In Missouri, roughly 1,000 landowners in eight counties have been left out of the process while the Missouri Department of Natural Resources (DNR) and Ameren work out details for turning 145 miles of the unused Rock Island rail line into a recreational trail. Trail advocates based in Washington, D.C. have been in on the deal for months, while property owners are only now being brought into the conversation.
The federal law allows the railroad owner and any public or private entity willing to commit resources to preempt property owners’ rights specified in deeded easements protected by state law for the purpose of converting the railway to trail use — without notice to or input from property owners.
At an informational meeting organized by local Farm Bureau leaders recently, one concerned property owner summed it up this way, “Those who propose the trail have nothing to lose. Those along the trail have everything to lose.” Put another way, those with no skin in the game hold all the cards.

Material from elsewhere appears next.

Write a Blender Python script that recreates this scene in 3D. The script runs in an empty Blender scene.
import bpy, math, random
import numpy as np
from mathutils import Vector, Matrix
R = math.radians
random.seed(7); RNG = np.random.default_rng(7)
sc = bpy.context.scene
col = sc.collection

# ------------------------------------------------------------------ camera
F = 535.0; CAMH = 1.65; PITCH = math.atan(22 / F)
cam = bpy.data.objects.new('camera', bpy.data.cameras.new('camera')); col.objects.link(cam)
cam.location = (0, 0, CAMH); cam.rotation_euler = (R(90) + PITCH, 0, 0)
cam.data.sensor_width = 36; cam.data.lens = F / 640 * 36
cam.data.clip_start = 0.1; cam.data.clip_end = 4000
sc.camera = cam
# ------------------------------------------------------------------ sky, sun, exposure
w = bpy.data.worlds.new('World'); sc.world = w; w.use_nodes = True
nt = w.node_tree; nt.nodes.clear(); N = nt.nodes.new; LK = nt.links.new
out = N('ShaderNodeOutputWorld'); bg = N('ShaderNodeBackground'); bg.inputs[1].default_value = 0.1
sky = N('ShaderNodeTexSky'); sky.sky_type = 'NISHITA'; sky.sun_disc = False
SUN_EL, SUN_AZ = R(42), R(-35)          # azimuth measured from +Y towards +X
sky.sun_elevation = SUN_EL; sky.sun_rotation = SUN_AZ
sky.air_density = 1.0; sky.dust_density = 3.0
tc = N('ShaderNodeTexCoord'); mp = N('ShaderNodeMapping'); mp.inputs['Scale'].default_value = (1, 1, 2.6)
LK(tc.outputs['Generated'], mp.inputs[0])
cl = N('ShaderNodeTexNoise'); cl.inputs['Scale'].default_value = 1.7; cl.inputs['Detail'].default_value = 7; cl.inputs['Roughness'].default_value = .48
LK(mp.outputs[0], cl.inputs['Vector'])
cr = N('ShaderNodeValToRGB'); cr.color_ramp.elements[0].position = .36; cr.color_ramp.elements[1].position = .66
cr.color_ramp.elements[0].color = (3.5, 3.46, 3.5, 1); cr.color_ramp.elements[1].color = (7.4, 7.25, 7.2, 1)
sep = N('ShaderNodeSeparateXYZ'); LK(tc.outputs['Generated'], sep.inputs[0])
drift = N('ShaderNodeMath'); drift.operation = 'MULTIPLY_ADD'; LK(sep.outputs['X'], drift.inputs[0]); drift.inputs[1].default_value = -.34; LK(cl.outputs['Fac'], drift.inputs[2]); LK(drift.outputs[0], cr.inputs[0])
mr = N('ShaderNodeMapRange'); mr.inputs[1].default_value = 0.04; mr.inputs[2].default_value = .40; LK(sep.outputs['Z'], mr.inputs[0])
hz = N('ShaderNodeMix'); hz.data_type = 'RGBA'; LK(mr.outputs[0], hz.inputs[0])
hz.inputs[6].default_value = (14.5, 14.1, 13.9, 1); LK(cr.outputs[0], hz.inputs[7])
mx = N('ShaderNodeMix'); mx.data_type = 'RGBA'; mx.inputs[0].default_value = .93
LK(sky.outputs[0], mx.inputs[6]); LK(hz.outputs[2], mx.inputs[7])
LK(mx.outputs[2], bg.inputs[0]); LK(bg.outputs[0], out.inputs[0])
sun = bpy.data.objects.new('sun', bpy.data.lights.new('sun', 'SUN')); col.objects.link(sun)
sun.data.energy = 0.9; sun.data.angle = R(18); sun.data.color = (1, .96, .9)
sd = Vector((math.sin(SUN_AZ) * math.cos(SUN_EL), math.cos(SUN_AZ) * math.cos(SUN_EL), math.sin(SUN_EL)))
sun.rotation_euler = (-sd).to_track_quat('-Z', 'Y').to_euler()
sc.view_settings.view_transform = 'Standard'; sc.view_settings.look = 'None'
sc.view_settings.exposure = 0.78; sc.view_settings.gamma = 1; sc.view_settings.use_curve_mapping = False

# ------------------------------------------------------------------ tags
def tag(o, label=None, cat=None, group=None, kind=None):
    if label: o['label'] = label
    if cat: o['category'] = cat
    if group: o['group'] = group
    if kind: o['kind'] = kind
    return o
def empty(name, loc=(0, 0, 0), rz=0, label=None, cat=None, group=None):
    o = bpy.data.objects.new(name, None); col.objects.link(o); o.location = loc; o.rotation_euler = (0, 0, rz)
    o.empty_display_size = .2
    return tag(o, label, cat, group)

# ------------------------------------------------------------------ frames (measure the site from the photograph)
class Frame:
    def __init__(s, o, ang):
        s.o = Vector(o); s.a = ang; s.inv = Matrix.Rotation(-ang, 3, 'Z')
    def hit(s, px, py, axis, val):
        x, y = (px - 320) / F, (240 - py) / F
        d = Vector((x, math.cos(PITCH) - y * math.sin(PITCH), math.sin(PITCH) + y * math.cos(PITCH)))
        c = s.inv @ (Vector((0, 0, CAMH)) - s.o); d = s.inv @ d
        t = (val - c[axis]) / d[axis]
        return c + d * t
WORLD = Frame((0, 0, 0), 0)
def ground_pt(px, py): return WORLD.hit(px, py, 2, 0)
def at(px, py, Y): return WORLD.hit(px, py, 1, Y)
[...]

While proponents point to the KATY Trail to make the case for bicycle tourism and increased economic activity in communities along the rail, the DNR predicts the proposed trail would attract only a fraction of the visitors the KATY Trail does. At the same time, the proposed trail would cost landowners not only by restricting their access to and use of their property, but by increasing property and biosecurity risks due to pedestrian and bicycle traffic where it formerly did not exist.
The property owners can go to court seeking compensation under the Fifth Amendment of the U.S. Constitution, which requires the federal government to provide just compensation for taking private property. If they succeed, some may be satisfied. Others would rather keep the privacy and security they now enjoy as property owners. Compensation to property owners in this case would pale in comparison to the cost taxpayers would shoulder in building and maintaining the trail.
Either way, those who propose the trail don’t have to worry. It’s no skin off their backs.
Leslie Holloway, of Jefferson City, Mo., is director of regulatory affairs affairs for the Missouri Farm Bureau, the state’s largest farm organization.